===== Raw data =====

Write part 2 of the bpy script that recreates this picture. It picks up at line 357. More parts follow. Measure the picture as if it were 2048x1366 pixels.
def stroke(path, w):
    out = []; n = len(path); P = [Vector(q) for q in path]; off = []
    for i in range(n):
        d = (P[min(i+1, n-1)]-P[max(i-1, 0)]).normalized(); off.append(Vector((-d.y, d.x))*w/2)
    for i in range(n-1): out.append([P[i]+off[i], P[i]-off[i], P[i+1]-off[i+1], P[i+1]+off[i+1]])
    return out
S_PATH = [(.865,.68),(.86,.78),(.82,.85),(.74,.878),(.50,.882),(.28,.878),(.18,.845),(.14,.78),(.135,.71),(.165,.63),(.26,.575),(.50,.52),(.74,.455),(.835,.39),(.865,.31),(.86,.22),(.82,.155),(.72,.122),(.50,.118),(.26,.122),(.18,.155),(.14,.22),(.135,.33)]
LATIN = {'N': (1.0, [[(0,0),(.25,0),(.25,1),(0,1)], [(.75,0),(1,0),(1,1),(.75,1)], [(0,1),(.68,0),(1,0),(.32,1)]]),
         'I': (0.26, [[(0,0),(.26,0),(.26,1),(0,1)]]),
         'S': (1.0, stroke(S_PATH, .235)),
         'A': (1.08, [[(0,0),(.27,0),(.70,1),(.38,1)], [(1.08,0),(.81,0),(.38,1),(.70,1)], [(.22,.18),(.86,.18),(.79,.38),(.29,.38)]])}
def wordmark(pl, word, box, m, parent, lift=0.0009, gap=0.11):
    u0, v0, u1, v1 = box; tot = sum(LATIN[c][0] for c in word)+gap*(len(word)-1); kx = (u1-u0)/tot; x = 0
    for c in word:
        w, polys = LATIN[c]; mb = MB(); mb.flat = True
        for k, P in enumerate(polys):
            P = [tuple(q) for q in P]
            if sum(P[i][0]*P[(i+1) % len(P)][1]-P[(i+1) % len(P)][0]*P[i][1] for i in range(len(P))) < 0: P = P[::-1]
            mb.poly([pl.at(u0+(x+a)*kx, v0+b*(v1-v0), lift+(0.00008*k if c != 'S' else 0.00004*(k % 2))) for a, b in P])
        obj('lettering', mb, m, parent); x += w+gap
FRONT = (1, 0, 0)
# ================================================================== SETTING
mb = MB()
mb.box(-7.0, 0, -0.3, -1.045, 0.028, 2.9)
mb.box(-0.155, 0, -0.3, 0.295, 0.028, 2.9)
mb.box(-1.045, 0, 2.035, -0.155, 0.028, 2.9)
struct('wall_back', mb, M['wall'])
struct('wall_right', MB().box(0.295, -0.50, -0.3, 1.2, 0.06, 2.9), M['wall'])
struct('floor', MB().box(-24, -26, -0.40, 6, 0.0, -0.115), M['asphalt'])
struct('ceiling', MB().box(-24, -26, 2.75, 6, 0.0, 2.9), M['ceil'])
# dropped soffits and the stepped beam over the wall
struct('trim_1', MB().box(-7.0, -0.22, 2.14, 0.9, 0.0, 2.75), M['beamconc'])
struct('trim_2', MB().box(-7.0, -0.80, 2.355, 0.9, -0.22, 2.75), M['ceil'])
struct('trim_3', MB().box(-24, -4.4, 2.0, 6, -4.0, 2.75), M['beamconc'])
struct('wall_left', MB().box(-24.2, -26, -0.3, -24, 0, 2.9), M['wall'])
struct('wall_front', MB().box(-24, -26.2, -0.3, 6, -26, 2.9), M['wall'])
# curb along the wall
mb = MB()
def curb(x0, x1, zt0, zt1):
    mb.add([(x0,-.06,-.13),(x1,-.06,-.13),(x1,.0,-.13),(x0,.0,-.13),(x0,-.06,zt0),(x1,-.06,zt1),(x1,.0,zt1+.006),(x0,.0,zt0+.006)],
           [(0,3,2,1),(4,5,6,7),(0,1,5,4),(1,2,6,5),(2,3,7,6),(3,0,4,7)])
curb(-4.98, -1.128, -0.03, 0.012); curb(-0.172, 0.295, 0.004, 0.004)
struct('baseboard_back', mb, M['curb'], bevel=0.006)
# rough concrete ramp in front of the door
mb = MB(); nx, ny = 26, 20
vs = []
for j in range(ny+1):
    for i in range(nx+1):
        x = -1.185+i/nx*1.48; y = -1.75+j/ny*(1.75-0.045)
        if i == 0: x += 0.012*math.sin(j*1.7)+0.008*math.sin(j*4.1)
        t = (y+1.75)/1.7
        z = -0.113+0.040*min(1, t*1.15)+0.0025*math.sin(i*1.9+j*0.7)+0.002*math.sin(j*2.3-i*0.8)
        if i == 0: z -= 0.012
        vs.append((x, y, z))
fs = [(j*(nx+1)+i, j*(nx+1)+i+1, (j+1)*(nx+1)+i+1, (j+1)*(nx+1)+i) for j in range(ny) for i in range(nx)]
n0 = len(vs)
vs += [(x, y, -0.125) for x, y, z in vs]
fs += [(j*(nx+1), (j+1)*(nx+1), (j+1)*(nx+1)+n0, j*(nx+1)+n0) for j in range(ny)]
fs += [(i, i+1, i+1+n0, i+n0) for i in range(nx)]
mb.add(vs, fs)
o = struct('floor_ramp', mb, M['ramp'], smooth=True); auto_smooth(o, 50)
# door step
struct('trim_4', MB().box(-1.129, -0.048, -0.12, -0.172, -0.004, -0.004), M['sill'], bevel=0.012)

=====

To do
Make an exact copy of the listing, including every line.

Result
Write part 2 of the bpy script that recreates this picture. It picks up at line 357. More parts follow. Measure the picture as if it were 2048x1366 pixels.
def stroke(path, w):
    out = []; n = len(path); P = [Vector(q) for q in path]; off = []
    for i in range(n):
        d = (P[min(i+1, n-1)]-P[max(i-1, 0)]).normalized(); off.append(Vector((-d.y, d.x))*w/2)
    for i in range(n-1): out.append([P[i]+off[i], P[i]-off[i], P[i+1]-off[i+1], P[i+1]+off[i+1]])
    return out
S_PATH = [(.865,.68),(.86,.78),(.82,.85),(.74,.878),(.50,.882),(.28,.878),(.18,.845),(.14,.78),(.135,.71),(.165,.63),(.26,.575),(.50,.52),(.74,.455),(.835,.39),(.865,.31),(.86,.22),(.82,.155),(.72,.122),(.50,.118),(.26,.122),(.18,.155),(.14,.22),(.135,.33)]
LATIN = {'N': (1.0, [[(0,0),(.25,0),(.25,1),(0,1)], [(.75,0),(1,0),(1,1),(.75,1)], [(0,1),(.68,0),(1,0),(.32,1)]]),
         'I': (0.26, [[(0,0),(.26,0),(.26,1),(0,1)]]),
         'S': (1.0, stroke(S_PATH, .235)),
         'A': (1.08, [[(0,0),(.27,0),(.70,1),(.38,1)], [(1.08,0),(.81,0),(.38,1),(.70,1)], [(.22,.18),(.86,.18),(.79,.38),(.29,.38)]])}
def wordmark(pl, word, box, m, parent, lift=0.0009, gap=0.11):
    u0, v0, u1, v1 = box; tot = sum(LATIN[c][0] for c in word)+gap*(len(word)-1); kx = (u1-u0)/tot; x = 0
    for c in word:
        w, polys = LATIN[c]; mb = MB(); mb.flat = True
        for k, P in enumerate(polys):
            P = [tuple(q) for q in P]
            if sum(P[i][0]*P[(i+1) % len(P)][1]-P[(i+1) % len(P)][0]*P[i][1] for i in range(len(P))) < 0: P = P[::-1]
            mb.poly([pl.at(u0+(x+a)*kx, v0+b*(v1-v0), lift+(0.00008*k if c != 'S' else 0.00004*(k % 2))) for a, b in P])
        obj('lettering', mb, m, parent); x += w+gap
FRONT = (1, 0, 0)
# ================================================================== SETTING
mb = MB()
mb.box(-7.0, 0, -0.3, -1.045, 0.028, 2.9)
mb.box(-0.155, 0, -0.3, 0.295, 0.028, 2.9)
mb.box(-1.045, 0, 2.035, -0.155, 0.028, 2.9)
struct('wall_back', mb, M['wall'])
struct('wall_right', MB().box(0.295, -0.50, -0.3, 1.2, 0.06, 2.9), M['wall'])
struct('floor', MB().box(-24, -26, -0.40, 6, 0.0, -0.115), M['asphalt'])
struct('ceiling', MB().box(-24, -26, 2.75, 6, 0.0, 2.9), M['ceil'])
# dropped soffits and the stepped beam over the wall
struct('trim_1', MB().box(-7.0, -0.22, 2.14, 0.9, 0.0, 2.75), M['beamconc'])
struct('trim_2', MB().box(-7.0, -0.80, 2.355, 0.9, -0.22, 2.75), M['ceil'])
struct('trim_3', MB().box(-24, -4.4, 2.0, 6, -4.0, 2.75), M['beamconc'])
struct('wall_left', MB().box(-24.2, -26, -0.3, -24, 0, 2.9), M['wall'])
struct('wall_front', MB().box(-24, -26.2, -0.3, 6, -26, 2.9), M['wall'])
# curb along the wall
mb = MB()
def curb(x0, x1, zt0, zt1):
    mb.add([(x0,-.06,-.13),(x1,-.06,-.13),(x1,.0,-.13),(x0,.0,-.13),(x0,-.06,zt0),(x1,-.06,zt1),(x1,.0,zt1+.006),(x0,.0,zt0+.006)],
           [(0,3,2,1),(4,5,6,7),(0,1,5,4),(1,2,6,5),(2,3,7,6),(3,0,4,7)])
curb(-4.98, -1.128, -0.03, 0.012); curb(-0.172, 0.295, 0.004, 0.004)
struct('baseboard_back', mb, M['curb'], bevel=0.006)
# rough concrete ramp in front of the door
mb = MB(); nx, ny = 26, 20
vs = []
for j in range(ny+1):
    for i in range(nx+1):
        x = -1.185+i/nx*1.48; y = -1.75+j/ny*(1.75-0.045)
        if i == 0: x += 0.012*math.sin(j*1.7)+0.008*math.sin(j*4.1)
        t = (y+1.75)/1.7
        z = -0.113+0.040*min(1, t*1.15)+0.0025*math.sin(i*1.9+j*0.7)+0.002*math.sin(j*2.3-i*0.8)
        if i == 0: z -= 0.012
        vs.append((x, y, z))
fs = [(j*(nx+1)+i, j*(nx+1)+i+1, (j+1)*(nx+1)+i+1, (j+1)*(nx+1)+i) for j in range(ny) for i in range(nx)]
n0 = len(vs)
vs += [(x, y, -0.125) for x, y, z in vs]
fs += [(j*(nx+1), (j+1)*(nx+1), (j+1)*(nx+1)+n0, j*(nx+1)+n0) for j in range(ny)]
fs += [(i, i+1, i+1+n0, i+n0) for i in range(nx)]
mb.add(vs, fs)
o = struct('floor_ramp', mb, M['ramp'], smooth=True); auto_smooth(o, 50)
# door step
struct('trim_4', MB().box(-1.129, -0.048, -0.12, -0.172, -0.004, -0.004), M['sill'], bevel=0.012)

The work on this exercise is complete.